Look for the line containing "Write a Blender" and the line containing "return n.outputs[2]" in the entries below. Copy those two and all lines between them exactly, leaving out pictures.

-- START Information given --

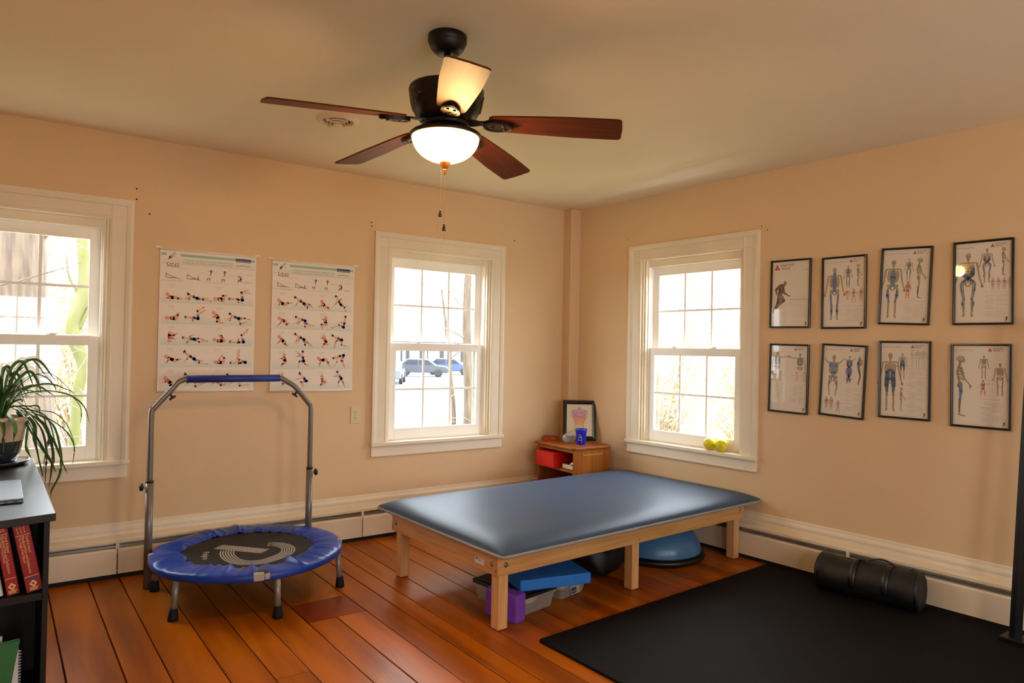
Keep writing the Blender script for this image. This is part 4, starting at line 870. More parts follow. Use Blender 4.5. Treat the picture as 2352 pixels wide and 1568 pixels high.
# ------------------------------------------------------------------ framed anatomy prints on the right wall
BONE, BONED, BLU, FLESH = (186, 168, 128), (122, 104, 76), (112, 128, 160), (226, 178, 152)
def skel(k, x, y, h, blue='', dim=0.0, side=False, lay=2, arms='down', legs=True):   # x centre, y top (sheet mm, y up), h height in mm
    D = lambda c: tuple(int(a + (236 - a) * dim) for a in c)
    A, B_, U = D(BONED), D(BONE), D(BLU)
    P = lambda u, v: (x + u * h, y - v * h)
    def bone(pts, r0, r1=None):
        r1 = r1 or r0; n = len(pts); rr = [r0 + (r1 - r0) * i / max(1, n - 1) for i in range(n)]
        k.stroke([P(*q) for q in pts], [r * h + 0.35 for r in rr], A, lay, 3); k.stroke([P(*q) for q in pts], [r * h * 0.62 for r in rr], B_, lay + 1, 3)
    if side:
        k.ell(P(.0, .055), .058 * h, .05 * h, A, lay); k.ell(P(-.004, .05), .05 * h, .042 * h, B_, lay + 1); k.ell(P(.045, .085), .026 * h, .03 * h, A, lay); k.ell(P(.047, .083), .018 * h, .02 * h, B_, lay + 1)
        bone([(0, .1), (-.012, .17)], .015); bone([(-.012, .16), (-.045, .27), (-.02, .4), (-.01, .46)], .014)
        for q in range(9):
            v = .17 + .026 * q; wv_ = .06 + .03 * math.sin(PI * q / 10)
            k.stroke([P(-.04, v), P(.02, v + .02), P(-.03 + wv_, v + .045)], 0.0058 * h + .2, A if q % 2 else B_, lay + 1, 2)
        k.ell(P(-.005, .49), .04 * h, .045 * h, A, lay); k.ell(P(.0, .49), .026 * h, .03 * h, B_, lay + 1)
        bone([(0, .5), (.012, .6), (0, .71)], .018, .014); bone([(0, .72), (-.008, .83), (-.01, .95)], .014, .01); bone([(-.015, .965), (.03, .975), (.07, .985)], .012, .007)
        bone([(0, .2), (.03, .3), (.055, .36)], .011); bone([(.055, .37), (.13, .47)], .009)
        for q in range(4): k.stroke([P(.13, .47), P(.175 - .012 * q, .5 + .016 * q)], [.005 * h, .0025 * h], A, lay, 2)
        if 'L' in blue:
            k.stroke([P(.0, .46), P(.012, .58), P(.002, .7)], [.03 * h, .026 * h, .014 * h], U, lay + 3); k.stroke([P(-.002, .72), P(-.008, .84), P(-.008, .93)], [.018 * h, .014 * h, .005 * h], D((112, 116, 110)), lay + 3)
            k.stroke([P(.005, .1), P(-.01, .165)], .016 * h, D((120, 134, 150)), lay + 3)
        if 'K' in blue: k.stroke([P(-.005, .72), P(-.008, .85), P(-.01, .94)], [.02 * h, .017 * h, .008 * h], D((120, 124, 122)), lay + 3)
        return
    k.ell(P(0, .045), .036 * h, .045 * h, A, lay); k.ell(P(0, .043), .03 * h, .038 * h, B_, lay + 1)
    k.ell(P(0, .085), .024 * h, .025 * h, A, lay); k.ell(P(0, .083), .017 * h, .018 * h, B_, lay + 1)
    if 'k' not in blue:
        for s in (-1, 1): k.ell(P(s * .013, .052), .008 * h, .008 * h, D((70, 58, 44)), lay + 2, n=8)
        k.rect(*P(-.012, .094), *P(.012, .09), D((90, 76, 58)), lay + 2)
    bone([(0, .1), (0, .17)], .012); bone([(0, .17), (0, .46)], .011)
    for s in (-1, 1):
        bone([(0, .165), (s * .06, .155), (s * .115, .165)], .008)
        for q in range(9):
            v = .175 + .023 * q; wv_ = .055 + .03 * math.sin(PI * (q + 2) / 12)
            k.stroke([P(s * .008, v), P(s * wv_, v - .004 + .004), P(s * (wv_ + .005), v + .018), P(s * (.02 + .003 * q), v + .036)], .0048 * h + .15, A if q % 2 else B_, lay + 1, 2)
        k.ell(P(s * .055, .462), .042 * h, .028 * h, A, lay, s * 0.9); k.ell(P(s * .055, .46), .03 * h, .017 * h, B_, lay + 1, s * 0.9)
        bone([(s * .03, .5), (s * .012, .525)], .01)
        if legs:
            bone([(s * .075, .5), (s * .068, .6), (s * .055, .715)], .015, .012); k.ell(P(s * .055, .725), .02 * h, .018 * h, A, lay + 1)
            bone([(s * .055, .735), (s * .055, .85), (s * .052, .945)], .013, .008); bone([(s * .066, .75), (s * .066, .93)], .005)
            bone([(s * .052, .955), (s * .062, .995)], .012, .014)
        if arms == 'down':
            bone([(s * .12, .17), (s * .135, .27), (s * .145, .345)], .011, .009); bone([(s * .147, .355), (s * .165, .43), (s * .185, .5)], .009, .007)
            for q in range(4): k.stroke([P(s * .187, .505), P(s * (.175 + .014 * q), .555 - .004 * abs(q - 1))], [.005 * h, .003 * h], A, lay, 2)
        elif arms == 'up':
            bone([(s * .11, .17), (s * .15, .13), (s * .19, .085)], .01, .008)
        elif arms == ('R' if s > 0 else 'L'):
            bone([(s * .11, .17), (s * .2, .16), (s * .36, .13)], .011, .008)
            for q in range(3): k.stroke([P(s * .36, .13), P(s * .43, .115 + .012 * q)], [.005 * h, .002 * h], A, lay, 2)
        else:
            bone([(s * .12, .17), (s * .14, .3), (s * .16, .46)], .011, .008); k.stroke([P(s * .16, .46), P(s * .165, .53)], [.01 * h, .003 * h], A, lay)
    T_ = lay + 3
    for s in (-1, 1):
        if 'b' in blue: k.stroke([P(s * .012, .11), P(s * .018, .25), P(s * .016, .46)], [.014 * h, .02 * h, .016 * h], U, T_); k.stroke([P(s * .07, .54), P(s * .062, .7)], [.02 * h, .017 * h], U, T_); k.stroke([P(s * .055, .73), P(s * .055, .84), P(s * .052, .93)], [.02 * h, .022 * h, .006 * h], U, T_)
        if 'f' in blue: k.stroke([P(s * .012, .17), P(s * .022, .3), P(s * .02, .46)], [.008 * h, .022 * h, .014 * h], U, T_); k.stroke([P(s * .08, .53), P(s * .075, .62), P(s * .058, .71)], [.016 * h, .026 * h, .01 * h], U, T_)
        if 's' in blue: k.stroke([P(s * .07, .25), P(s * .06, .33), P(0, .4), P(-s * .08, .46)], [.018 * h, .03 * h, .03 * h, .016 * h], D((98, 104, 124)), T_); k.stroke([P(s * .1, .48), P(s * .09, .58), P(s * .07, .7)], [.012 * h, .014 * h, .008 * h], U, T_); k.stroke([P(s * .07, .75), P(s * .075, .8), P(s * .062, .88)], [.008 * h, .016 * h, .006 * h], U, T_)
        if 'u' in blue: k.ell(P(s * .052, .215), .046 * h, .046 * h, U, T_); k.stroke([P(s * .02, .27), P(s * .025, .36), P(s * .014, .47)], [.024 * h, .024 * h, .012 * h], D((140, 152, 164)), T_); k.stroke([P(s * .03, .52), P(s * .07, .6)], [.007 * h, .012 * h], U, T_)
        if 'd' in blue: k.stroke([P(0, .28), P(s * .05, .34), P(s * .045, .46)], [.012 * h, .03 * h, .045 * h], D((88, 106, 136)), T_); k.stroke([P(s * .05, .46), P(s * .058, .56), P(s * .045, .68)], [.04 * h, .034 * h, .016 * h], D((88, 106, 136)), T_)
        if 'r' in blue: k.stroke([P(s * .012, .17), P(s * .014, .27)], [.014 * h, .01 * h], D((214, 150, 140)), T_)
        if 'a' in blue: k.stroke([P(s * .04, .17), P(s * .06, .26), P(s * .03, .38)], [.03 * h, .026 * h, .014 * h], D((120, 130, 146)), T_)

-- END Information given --
-- START Information given --

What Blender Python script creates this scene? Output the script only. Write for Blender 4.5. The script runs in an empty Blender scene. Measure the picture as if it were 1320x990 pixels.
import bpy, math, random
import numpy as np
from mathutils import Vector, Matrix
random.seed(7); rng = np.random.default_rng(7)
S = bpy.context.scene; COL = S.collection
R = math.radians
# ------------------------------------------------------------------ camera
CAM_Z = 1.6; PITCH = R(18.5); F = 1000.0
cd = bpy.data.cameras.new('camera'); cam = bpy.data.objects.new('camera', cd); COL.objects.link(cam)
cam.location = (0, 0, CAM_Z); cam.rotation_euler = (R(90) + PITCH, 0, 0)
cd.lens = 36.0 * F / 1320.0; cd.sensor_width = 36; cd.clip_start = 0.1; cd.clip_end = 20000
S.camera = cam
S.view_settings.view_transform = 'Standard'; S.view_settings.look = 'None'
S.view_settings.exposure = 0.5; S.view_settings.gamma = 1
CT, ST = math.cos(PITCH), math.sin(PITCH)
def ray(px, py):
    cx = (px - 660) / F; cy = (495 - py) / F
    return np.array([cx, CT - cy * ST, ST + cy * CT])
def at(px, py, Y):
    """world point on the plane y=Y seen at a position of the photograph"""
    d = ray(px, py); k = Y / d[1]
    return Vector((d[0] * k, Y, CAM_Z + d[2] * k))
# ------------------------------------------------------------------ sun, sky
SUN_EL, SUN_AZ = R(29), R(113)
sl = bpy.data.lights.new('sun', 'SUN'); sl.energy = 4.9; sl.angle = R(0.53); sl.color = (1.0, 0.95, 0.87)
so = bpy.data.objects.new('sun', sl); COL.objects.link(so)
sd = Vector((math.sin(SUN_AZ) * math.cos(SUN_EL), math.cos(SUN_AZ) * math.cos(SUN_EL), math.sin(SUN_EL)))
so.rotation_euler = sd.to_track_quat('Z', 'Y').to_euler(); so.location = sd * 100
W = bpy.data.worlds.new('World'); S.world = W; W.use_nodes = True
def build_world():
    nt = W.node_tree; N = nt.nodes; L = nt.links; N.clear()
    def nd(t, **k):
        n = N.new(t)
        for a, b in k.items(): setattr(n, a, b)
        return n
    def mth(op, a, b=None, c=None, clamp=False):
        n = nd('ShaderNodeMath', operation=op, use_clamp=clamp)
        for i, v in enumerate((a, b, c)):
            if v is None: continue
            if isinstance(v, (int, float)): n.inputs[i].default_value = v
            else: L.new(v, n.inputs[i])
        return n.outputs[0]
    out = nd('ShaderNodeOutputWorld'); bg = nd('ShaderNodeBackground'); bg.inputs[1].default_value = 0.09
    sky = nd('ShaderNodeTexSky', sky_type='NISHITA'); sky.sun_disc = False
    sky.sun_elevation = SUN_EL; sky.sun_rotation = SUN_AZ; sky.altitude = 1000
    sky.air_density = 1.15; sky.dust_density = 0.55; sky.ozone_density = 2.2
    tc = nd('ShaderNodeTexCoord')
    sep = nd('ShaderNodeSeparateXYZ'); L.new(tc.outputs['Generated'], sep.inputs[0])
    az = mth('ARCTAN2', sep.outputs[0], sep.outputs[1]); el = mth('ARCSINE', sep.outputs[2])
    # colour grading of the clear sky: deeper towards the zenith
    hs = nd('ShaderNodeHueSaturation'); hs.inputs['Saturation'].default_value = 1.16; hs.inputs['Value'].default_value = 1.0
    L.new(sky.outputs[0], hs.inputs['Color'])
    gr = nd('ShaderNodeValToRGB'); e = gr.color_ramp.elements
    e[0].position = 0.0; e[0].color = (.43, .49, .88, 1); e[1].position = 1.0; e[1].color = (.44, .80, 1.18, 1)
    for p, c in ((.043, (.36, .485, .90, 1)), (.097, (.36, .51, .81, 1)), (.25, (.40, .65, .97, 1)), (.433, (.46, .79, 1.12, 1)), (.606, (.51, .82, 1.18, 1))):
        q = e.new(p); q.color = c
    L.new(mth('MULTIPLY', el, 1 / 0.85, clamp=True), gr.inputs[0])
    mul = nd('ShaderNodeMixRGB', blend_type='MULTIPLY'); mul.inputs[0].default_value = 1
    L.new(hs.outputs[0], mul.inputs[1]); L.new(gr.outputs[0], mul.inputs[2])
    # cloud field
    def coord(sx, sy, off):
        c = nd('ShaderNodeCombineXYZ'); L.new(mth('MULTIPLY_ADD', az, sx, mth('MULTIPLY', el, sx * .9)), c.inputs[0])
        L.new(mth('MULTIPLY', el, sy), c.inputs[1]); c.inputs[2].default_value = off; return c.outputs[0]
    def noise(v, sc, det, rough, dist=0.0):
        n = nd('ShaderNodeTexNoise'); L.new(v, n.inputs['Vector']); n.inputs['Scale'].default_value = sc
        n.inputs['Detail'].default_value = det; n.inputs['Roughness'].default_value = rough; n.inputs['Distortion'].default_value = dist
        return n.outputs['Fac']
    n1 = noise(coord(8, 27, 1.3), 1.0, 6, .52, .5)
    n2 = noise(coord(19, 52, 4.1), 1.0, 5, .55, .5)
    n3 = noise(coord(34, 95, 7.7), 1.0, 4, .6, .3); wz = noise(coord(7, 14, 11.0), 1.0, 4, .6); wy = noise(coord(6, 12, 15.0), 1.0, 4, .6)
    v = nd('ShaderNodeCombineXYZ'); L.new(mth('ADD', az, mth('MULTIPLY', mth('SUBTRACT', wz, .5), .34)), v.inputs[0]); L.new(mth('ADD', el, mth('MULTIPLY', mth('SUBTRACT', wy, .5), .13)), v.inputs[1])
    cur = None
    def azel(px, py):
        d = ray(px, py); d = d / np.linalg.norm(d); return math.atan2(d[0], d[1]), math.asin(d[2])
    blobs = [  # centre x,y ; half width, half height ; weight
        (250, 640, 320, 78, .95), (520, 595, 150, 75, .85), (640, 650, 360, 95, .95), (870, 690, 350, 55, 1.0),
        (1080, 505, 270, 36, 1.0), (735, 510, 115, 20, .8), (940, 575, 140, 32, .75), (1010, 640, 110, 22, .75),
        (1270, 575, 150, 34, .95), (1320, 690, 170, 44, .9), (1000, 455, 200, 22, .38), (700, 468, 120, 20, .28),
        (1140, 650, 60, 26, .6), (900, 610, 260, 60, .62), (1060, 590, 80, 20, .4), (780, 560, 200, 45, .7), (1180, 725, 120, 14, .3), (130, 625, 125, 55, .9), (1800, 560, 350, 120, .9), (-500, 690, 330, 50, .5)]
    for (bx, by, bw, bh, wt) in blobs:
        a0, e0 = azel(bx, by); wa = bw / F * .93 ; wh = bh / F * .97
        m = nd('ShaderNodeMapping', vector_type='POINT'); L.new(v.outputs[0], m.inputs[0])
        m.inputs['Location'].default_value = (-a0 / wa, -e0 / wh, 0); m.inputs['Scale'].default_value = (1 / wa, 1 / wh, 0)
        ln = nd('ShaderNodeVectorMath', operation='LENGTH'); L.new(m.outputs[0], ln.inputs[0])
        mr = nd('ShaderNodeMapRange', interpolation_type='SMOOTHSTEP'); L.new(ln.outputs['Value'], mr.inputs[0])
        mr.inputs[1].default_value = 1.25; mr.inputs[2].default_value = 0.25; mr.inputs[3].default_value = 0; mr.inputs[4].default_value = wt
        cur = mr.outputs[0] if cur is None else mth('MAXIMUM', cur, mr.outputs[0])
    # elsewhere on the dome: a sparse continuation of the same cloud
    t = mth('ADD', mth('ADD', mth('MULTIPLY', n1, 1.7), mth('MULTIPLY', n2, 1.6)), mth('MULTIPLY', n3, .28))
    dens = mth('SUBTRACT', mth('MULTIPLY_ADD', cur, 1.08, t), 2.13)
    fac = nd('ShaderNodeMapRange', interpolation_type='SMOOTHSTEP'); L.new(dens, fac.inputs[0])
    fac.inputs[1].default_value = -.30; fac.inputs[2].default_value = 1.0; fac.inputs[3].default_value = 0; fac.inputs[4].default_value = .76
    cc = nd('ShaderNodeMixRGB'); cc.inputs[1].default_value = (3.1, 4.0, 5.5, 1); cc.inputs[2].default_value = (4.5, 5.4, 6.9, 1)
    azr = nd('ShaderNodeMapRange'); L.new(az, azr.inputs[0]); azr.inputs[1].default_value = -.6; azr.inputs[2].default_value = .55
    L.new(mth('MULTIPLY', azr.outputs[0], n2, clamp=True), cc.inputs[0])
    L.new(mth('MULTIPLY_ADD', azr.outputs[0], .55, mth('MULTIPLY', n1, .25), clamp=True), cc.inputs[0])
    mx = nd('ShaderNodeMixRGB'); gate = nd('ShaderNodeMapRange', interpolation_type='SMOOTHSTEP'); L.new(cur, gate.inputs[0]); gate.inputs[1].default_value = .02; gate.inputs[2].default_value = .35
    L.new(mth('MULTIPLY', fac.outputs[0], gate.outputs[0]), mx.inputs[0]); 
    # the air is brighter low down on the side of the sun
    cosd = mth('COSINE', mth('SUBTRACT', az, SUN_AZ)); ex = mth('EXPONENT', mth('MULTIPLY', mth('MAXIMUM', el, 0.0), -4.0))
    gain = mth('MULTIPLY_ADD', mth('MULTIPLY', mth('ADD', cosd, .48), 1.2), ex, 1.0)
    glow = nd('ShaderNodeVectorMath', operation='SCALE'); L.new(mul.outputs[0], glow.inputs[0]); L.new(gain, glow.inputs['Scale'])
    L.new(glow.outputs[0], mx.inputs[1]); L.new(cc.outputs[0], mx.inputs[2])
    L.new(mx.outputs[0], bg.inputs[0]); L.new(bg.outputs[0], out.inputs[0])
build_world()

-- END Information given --
-- START Information given --

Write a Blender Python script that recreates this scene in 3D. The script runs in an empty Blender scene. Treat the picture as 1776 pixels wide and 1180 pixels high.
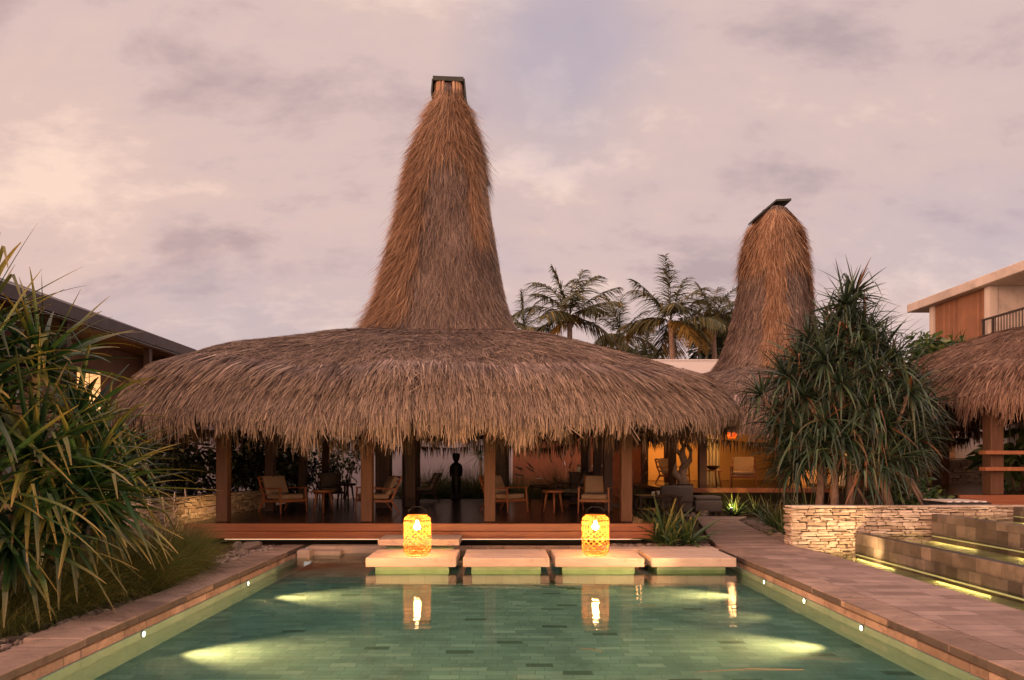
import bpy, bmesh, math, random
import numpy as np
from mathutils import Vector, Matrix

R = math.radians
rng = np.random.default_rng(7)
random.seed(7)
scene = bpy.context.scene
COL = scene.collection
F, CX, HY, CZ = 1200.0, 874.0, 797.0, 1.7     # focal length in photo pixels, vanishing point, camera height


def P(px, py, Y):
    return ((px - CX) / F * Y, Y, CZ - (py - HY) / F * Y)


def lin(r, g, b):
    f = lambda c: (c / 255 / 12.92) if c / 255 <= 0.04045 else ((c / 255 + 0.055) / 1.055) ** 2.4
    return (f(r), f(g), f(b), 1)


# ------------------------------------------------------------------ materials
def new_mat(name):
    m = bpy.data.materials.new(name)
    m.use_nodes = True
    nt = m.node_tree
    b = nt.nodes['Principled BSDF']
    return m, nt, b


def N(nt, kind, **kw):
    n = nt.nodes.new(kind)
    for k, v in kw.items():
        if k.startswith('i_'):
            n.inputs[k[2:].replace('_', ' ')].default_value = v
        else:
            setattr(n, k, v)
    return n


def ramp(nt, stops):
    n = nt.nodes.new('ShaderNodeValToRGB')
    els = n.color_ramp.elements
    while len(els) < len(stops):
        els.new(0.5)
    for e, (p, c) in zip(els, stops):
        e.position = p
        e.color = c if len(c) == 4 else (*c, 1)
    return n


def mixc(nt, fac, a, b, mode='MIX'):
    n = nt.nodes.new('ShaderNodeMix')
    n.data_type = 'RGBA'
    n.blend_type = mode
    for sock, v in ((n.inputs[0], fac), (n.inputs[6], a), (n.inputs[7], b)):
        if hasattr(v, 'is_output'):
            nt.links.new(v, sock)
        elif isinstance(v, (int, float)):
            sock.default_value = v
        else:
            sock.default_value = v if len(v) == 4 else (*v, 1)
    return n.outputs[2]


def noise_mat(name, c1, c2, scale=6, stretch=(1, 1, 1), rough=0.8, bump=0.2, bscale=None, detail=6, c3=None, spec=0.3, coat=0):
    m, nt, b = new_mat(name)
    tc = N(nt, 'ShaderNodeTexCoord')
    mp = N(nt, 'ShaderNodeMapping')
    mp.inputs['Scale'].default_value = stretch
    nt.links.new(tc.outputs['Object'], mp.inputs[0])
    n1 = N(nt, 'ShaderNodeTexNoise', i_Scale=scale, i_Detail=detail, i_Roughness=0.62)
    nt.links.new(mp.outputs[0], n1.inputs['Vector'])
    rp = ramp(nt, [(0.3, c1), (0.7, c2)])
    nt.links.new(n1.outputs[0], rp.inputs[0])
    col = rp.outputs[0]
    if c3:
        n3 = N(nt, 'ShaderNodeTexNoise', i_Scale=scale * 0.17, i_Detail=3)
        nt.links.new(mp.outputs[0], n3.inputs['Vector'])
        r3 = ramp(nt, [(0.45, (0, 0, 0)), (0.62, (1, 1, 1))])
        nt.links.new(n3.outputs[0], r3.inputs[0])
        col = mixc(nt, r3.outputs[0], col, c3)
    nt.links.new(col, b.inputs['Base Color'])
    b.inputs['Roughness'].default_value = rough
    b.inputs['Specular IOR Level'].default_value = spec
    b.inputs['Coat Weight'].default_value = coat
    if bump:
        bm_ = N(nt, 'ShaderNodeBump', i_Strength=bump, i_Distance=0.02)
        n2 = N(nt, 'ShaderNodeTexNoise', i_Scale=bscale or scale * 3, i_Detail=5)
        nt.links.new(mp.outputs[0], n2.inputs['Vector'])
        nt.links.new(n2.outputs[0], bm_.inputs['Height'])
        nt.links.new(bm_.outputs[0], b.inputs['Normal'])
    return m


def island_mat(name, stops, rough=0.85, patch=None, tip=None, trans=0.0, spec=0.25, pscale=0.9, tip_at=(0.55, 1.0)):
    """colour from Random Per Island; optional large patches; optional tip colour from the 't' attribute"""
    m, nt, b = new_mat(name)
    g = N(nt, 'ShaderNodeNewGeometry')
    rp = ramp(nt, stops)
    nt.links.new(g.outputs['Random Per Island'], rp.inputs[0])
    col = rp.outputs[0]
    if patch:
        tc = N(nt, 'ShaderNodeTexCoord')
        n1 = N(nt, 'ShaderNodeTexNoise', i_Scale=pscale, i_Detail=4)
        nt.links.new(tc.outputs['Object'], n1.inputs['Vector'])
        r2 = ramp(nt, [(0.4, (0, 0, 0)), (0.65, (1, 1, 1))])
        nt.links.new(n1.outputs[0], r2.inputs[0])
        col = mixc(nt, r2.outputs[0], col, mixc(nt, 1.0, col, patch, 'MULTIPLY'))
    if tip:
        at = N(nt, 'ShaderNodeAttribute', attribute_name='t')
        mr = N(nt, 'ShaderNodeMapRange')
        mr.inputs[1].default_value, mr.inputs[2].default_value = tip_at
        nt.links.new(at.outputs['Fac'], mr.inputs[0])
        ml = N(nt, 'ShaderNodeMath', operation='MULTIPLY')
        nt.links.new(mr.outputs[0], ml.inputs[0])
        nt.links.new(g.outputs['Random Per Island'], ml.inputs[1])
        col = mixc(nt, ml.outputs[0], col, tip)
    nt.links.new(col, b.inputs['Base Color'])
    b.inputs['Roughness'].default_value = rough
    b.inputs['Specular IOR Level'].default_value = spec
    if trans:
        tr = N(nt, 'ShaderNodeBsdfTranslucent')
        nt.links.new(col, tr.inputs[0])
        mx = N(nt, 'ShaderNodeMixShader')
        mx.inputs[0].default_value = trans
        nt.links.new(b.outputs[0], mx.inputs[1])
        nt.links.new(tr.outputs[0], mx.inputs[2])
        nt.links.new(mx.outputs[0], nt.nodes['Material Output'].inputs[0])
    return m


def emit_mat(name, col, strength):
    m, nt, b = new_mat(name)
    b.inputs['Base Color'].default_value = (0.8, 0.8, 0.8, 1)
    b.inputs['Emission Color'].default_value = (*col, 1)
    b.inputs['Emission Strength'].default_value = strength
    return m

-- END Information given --

● **Task answer**
Write a Blender Python script that recreates this scene in 3D. The script runs in an empty Blender scene. Treat the picture as 1776 pixels wide and 1180 pixels high.
import bpy, bmesh, math, random
import numpy as np
from mathutils import Vector, Matrix

R = math.radians
rng = np.random.default_rng(7)
random.seed(7)
scene = bpy.context.scene
COL = scene.collection
F, CX, HY, CZ = 1200.0, 874.0, 797.0, 1.7     # focal length in photo pixels, vanishing point, camera height


def P(px, py, Y):
    return ((px - CX) / F * Y, Y, CZ - (py - HY) / F * Y)


def lin(r, g, b):
    f = lambda c: (c / 255 / 12.92) if c / 255 <= 0.04045 else ((c / 255 + 0.055) / 1.055) ** 2.4
    return (f(r), f(g), f(b), 1)


# ------------------------------------------------------------------ materials
def new_mat(name):
    m = bpy.data.materials.new(name)
    m.use_nodes = True
    nt = m.node_tree
    b = nt.nodes['Principled BSDF']
    return m, nt, b


def N(nt, kind, **kw):
    n = nt.nodes.new(kind)
    for k, v in kw.items():
        if k.startswith('i_'):
            n.inputs[k[2:].replace('_', ' ')].default_value = v
        else:
            setattr(n, k, v)
    return n


def ramp(nt, stops):
    n = nt.nodes.new('ShaderNodeValToRGB')
    els = n.color_ramp.elements
    while len(els) < len(stops):
        els.new(0.5)
    for e, (p, c) in zip(els, stops):
        e.position = p
        e.color = c if len(c) == 4 else (*c, 1)
    return n


def mixc(nt, fac, a, b, mode='MIX'):
    n = nt.nodes.new('ShaderNodeMix')
    n.data_type = 'RGBA'
    n.blend_type = mode
    for sock, v in ((n.inputs[0], fac), (n.inputs[6], a), (n.inputs[7], b)):
        if hasattr(v, 'is_output'):
            nt.links.new(v, sock)
        elif isinstance(v, (int, float)):
            sock.default_value = v
        else:
            sock.default_value = v if len(v) == 4 else (*v, 1)
    return n.outputs[2]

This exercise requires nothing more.